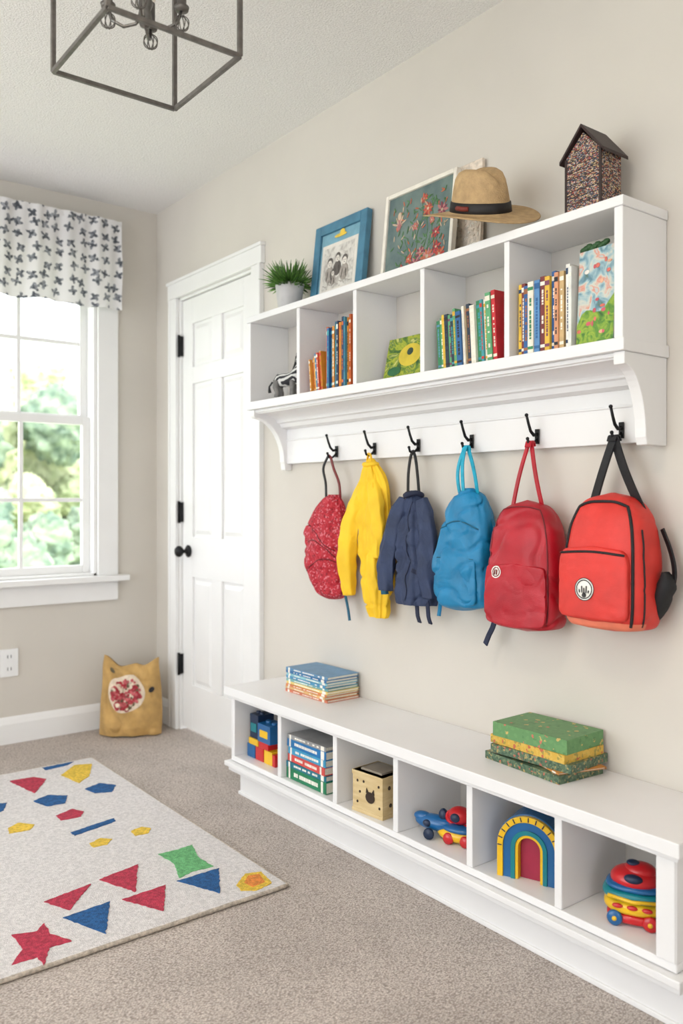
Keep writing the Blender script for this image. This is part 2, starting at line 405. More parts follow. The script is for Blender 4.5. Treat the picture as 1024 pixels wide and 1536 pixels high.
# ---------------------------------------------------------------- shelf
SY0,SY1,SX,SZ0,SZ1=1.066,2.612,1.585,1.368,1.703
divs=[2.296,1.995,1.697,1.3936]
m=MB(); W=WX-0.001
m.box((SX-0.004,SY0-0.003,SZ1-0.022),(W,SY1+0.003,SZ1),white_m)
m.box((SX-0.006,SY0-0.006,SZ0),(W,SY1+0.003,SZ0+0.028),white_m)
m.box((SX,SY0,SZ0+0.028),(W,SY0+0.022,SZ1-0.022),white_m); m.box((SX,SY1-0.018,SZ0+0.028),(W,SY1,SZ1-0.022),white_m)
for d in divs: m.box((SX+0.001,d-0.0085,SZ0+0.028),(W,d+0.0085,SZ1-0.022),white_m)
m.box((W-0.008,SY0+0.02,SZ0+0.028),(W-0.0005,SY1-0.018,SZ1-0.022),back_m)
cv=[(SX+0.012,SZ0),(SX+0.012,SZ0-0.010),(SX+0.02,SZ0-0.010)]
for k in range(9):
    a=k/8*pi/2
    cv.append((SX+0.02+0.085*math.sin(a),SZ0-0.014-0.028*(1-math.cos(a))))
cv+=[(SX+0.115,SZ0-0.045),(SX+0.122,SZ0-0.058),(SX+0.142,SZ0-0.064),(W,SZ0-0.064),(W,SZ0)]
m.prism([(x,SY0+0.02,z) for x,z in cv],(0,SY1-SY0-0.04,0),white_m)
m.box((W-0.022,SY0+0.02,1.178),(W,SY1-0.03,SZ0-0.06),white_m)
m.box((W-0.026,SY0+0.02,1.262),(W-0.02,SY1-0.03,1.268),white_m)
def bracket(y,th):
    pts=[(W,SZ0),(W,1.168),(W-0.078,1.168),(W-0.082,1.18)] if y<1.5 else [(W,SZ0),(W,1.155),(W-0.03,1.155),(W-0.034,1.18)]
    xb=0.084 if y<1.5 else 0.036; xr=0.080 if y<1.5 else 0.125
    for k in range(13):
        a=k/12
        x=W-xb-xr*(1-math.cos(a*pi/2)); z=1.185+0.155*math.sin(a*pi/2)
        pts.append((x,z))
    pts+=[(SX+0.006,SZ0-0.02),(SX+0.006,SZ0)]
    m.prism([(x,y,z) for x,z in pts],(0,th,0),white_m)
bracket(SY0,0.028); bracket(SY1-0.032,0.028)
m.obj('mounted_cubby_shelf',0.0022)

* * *

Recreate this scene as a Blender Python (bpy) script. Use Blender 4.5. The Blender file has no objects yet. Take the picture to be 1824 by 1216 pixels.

* TASK PROMPT:
Starting at the line that contains "Keep writing the", repeat each line exactly, and stop after the line that contains "m.obj('mounted_cubby_shelf',0.0022)".

* RESULT:
Keep writing the Blender script for this image. This is part 2, starting at line 405. More parts follow. The script is for Blender 4.5. Treat the picture as 1024 pixels wide and 1536 pixels high.
# ---------------------------------------------------------------- shelf
SY0,SY1,SX,SZ0,SZ1=1.066,2.612,1.585,1.368,1.703
divs=[2.296,1.995,1.697,1.3936]
m=MB(); W=WX-0.001
m.box((SX-0.004,SY0-0.003,SZ1-0.022),(W,SY1+0.003,SZ1),white_m)
m.box((SX-0.006,SY0-0.006,SZ0),(W,SY1+0.003,SZ0+0.028),white_m)
m.box((SX,SY0,SZ0+0.028),(W,SY0+0.022,SZ1-0.022),white_m); m.box((SX,SY1-0.018,SZ0+0.028),(W,SY1,SZ1-0.022),white_m)
for d in divs: m.box((SX+0.001,d-0.0085,SZ0+0.028),(W,d+0.0085,SZ1-0.022),white_m)
m.box((W-0.008,SY0+0.02,SZ0+0.028),(W-0.0005,SY1-0.018,SZ1-0.022),back_m)
cv=[(SX+0.012,SZ0),(SX+0.012,SZ0-0.010),(SX+0.02,SZ0-0.010)]
for k in range(9):
    a=k/8*pi/2
    cv.append((SX+0.02+0.085*math.sin(a),SZ0-0.014-0.028*(1-math.cos(a))))
cv+=[(SX+0.115,SZ0-0.045),(SX+0.122,SZ0-0.058),(SX+0.142,SZ0-0.064),(W,SZ0-0.064),(W,SZ0)]
m.prism([(x,SY0+0.02,z) for x,z in cv],(0,SY1-SY0-0.04,0),white_m)
m.box((W-0.022,SY0+0.02,1.178),(W,SY1-0.03,SZ0-0.06),white_m)
m.box((W-0.026,SY0+0.02,1.262),(W-0.02,SY1-0.03,1.268),white_m)
def bracket(y,th):
    pts=[(W,SZ0),(W,1.168),(W-0.078,1.168),(W-0.082,1.18)] if y<1.5 else [(W,SZ0),(W,1.155),(W-0.03,1.155),(W-0.034,1.18)]
    xb=0.084 if y<1.5 else 0.036; xr=0.080 if y<1.5 else 0.125
    for k in range(13):
        a=k/12
        x=W-xb-xr*(1-math.cos(a*pi/2)); z=1.185+0.155*math.sin(a*pi/2)
        pts.append((x,z))
    pts+=[(SX+0.006,SZ0-0.02),(SX+0.006,SZ0)]
    m.prism([(x,y,z) for x,z in pts],(0,th,0),white_m)
bracket(SY0,0.028); bracket(SY1-0.032,0.028)
m.obj('mounted_cubby_shelf',0.0022)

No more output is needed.